Nous avons, en fait, tellement intégré la première théologie de Jean, celle qu'il déploie tout du long de son évangile à l'intention des néophytes, que nous nous imaginons qu'elle s'arrête là, comme si elle n'était pas qu'une initiation destinée à nous introduire, et seulement nous introduire, dans une vérité qui la dépasse largement. Nous avons tellement fait du 'Christ' un centre de notre réflexion que nous en avons oublié que Jésus lui-même n'avait jamais parlé que du Père. Pour essayer de faire comprendre cette "fine pointe" de la théologie johannique, je vais donc employer une image qui m'a été rapportée récemment par un correspondant. C'est l'image de Jésus comme premier de cordée dans l'ascension vers Dieu. Le premier de cordée ouvre le chemin, mais ce n'est certainement pas pour que, une fois arrivé au sommet, il y reste en empêchant les suivants d'y accéder eux aussi à leur tour ! Et pour ceux qui ont choisi de faire partie de la cordée derrière le premier, ils profitent bien évidemment de la trace que ce premier a défrichée : ce serait idiot de leur part de préférer chercher d'autres prises que celles qui ont déjà été trouvées. Il n'empêche qu'ils accomplissent bien eux aussi toute l'ascension, qu'ils en parcourent toutes les mêmes étapes, pour arriver finalement eux aussi au même sommet !

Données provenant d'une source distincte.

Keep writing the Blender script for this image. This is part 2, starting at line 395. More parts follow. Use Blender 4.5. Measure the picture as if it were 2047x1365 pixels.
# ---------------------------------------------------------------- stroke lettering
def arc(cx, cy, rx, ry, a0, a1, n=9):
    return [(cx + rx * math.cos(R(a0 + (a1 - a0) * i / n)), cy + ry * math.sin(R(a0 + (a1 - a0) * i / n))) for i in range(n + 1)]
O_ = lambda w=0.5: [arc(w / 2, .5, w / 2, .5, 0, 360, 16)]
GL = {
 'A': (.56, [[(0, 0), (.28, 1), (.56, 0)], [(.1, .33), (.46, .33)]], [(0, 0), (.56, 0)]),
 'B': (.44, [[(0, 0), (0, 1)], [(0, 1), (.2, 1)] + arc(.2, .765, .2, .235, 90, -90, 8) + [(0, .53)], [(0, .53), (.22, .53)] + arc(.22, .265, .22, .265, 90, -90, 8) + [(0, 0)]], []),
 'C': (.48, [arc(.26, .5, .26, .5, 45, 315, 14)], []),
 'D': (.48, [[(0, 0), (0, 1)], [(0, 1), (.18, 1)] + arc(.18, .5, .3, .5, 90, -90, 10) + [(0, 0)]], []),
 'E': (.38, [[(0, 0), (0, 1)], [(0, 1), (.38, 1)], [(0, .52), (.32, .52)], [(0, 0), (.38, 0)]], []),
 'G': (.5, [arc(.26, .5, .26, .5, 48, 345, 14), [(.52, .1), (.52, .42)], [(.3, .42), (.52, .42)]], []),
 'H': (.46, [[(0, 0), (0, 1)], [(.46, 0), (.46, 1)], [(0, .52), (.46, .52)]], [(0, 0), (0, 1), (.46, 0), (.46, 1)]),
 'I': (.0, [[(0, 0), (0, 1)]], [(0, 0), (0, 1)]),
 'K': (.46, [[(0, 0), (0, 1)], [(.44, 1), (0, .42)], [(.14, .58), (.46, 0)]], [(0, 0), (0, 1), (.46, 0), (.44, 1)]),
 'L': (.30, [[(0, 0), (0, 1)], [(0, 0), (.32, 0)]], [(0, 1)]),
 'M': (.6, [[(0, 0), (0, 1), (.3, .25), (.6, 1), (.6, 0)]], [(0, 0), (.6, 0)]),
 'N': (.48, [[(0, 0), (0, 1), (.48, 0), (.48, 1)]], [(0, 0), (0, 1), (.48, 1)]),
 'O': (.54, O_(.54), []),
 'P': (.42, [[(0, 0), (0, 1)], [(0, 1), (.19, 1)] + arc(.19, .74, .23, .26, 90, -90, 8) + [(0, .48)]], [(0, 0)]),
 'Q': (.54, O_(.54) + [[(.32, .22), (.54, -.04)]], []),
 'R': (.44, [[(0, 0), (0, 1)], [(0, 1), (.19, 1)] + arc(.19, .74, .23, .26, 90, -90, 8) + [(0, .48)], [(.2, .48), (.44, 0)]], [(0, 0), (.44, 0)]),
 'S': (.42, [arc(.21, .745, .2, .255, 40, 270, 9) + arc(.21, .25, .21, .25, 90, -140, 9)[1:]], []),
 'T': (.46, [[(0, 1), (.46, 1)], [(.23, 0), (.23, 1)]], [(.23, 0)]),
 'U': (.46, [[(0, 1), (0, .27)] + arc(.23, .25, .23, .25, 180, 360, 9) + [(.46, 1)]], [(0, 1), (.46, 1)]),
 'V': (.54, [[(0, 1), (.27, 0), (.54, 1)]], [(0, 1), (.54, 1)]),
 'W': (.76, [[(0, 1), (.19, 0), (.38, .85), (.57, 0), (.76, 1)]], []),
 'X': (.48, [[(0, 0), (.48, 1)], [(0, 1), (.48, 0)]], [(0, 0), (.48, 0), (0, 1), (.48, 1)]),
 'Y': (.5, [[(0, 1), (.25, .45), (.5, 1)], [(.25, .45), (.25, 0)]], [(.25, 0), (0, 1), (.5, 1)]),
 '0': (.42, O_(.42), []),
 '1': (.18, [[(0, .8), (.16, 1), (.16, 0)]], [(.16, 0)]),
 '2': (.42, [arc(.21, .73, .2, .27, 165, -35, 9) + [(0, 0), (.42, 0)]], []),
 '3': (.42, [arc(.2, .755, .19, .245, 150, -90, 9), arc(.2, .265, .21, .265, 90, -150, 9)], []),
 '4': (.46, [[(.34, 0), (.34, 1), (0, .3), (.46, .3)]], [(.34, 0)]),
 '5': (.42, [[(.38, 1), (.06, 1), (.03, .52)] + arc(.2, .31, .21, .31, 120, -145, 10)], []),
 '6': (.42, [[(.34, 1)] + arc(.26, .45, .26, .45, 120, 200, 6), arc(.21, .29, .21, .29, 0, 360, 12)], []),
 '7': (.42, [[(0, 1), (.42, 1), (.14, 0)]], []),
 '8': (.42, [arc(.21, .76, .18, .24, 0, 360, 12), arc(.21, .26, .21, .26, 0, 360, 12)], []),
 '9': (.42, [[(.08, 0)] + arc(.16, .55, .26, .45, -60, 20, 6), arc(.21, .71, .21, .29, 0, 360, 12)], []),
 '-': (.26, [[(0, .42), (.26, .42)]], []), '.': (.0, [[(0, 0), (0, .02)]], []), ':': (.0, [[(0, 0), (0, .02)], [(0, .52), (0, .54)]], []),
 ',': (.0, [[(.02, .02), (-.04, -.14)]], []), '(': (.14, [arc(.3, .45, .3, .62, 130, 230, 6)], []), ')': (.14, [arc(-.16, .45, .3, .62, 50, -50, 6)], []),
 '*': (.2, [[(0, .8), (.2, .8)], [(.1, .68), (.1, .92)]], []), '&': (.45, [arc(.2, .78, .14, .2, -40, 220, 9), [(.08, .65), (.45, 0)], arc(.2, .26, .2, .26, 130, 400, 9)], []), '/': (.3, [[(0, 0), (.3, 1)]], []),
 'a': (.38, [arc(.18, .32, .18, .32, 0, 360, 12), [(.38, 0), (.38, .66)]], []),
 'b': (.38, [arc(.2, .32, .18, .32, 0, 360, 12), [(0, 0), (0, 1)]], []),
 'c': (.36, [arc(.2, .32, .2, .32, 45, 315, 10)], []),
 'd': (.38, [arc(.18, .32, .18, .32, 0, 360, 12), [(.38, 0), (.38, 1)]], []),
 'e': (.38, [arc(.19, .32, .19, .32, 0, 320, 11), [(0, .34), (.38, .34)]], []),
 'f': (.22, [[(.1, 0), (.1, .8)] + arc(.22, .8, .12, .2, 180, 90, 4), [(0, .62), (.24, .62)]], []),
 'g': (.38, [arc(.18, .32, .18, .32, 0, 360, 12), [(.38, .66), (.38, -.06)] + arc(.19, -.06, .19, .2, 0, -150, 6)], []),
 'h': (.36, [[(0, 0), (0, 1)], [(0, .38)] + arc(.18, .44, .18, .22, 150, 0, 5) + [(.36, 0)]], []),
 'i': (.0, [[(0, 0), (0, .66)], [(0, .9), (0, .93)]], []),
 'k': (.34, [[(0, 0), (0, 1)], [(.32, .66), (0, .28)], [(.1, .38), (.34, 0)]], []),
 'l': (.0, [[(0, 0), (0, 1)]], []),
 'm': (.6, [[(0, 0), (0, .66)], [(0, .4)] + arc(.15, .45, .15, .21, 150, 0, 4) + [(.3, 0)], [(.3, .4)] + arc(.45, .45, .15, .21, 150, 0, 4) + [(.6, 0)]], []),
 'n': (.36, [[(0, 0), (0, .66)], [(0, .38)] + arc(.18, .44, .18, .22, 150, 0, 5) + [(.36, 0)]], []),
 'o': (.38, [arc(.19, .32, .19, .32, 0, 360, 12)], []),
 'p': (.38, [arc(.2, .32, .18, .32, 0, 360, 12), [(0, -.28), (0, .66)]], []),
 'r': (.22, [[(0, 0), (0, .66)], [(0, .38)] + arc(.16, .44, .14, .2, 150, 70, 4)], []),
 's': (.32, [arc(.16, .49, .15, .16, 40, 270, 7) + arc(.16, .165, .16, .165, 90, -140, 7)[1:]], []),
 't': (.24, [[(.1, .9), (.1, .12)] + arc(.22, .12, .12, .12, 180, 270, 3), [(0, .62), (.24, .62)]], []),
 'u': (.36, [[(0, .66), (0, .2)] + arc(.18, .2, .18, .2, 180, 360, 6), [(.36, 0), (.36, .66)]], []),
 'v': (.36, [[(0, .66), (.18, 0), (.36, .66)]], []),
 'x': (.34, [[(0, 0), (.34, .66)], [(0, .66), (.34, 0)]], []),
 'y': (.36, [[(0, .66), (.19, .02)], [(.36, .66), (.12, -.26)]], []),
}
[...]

C'est donc ce que nous pouvons découvrir quand nous recevons l'Esprit. Nous comprenons alors Jésus de l'intérieur, puisque nous nous trouvons alors, comme il l'a été dans sa vie, en face à face avec le Père. Et nous comprenons que le chemin qu'il a fait, nous sommes tous appelés à le faire nous aussi. Oh ! je ne prétends pas que je saurais lui arriver à la cheville... Et puis surtout, c'est peut-être là qu'il faut élargir la comparaison du premier de cordée pour passer à celle de la première expédition qui a vaincu un sommet : je suis à peu près certain qu'il y a de nombreux chemins pour arriver au même but. Jésus nous a montré principalement jusqu'où nous devions porter notre ambition. Il l'a atteint pour sa part par ce même moyen à notre disposition : la vie dans l'Esprit. Ensuite, nous sommes tous différents, et, oui, chacun aura sa façon de faire son chemin, et ainsi, chacun témoignera du Père. Car je ne crois pas que le Père soit limité au point de ne pouvoir s'incarner pleinement qu'en un seul homme. C'est chacun de nous qui y est appelé. Nous y parviendrons plus ou moins, c'est certain. Mais c'est là une autre question. L'essentiel est déjà de commencer. Car il ne faut surtout pas s'imaginer que la venue de l'Esprit, l'entrée dans le face à face avec le Père, soit le terme de notre espérance : ce n'en est réellement que le premier pas. Puissions-nous tous le faire, rien que ceci changerait la face du monde.